Opinião
A moral do desemprego
Bagão Félix anuncia hoje a sua proposta de «moralização» da lei do subsídio de desemprego. Tanto quanto foi por diversas vezes divulgado, a ideia principal é abater ao volume total de subsídio de desemprego as indemnizações pagas pelas entidades patronais
Bagão Félix anuncia hoje a sua proposta de «moralização» da lei do subsídio de desemprego.
Tanto quanto foi por diversas vezes divulgado, a ideia principal é abater ao volume total de subsídio de desemprego as indemnizações pagas pelas entidades patronais.
Além disto, prevê-se que Bagão Félix altere parte das normas que definem a quantidade de meses de subsídio a que um desempregado tem direito.
À primeira vista, o prisma da «moralização» que Bagão Félix utiliza para justificar a alteração legal parece indiscutível.
Os portugueses são sensíveis a este argumento, tudo o que seja moralização é recebido com bastante disponibilidade.
Porém, isto apenas prova que o ministro do Trabalho e da Segurança Social tem um elevado sentido de «marketing».
A medida agora avançada pode e deve ser discutida sob vários pontos de vista, e nenhum deles é o da «moralização».
Em primeiro lugar, a medida de Bagão Félix visa, objectivamente, reduzir os encargos da Segurança Social em subsídio de desemprego.

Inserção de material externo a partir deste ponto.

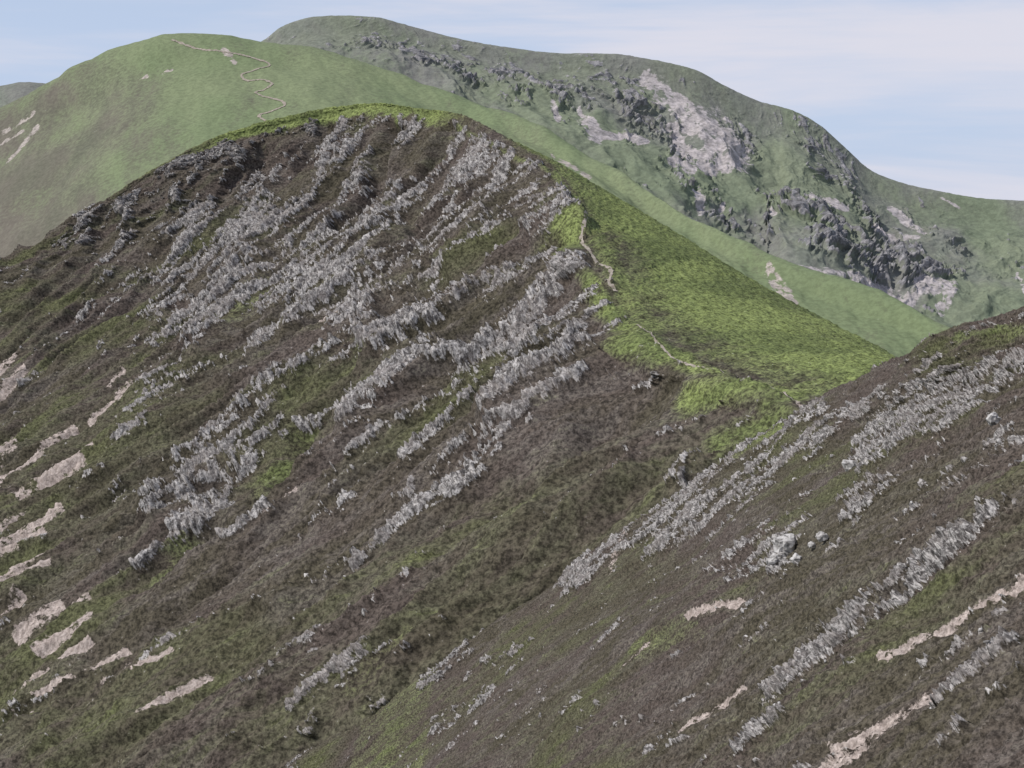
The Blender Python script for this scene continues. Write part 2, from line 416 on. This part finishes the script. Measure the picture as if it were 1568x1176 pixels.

E se isso parece legítimo, num quadro de grande necessidade de contenção da despesa pública, é tudo menos «moral».
Porque, quer trabalhadores quer empresas descontaram, todos os meses, consideráveis verbas para cobrir a situação de desemprego.
Quer se queira ou não, os descontos para a Segurança Social são um seguro que pertence «moralmente» aos desempregados.
Em segundo lugar, os pagamentos que as empresas fazem aos empregados que aceitam ficar na situação de desemprego têm sido o principal instrumento prático de liberalização dos despedimentos.
Face à reconhecida protecção do emprego que a lei portuguesa concede, face aos consideráveis obstáculos legais que permitem que um empregado permaneça numa empresa eternamente, as empresas portuguesas passaram a explorar uma nesga legal que lhes permite, através do pagamento de indemnizações, convencer certos empregados a rescindir o contrato por mútuo acordo.
Ora Bagão Félix vai mexer exactamente no instrumento mais utilizado e mais eficaz para reduzir o número de empregados de uma firma e ajustá-la às dificuldades do mercado e às crises.
Mexendo aqui, Bagão Félix está a dificultar a vida às empresas.
Por um lado, porque imediatamente reduz a sua capacidade negocial.
Por outro lado, porque para conservar a sua capacidade negocial, as empresas terão de acrescentar um novo prémio ao valor da indemnização, encarecendo assim os custos da restruturação.
Além disto, Bagão Félix não provou (nem jamais o conseguirá provar) que os que recebem maiores indemnizações são os que mais tempo permanecem na situação de desemprego.
Tanto quanto se pode avaliar por dados dispersos, são normalmente trabalhadores de idade avançada, com muitos anos de empresa e com grande dificuldade em encontrar novo emprego, que recebem indemnizações maiores.
Os casos que, verdadeiramente existindo, são o pretexto para a campanha de «moralização» de Bagão Félix, não são suficientes para justificar a medida.
O importante na actual conjuntura económica seria preparar uma alteração profunda às regras do financiamento do desemprego para entrar em vigor quando a economia estiver a crescer.
Há muitas soluções inovadores praticadas noutros países que devem ser discutidas e podem servir de exemplo.
Mas Bagão Félix já não tem fôlego para isso.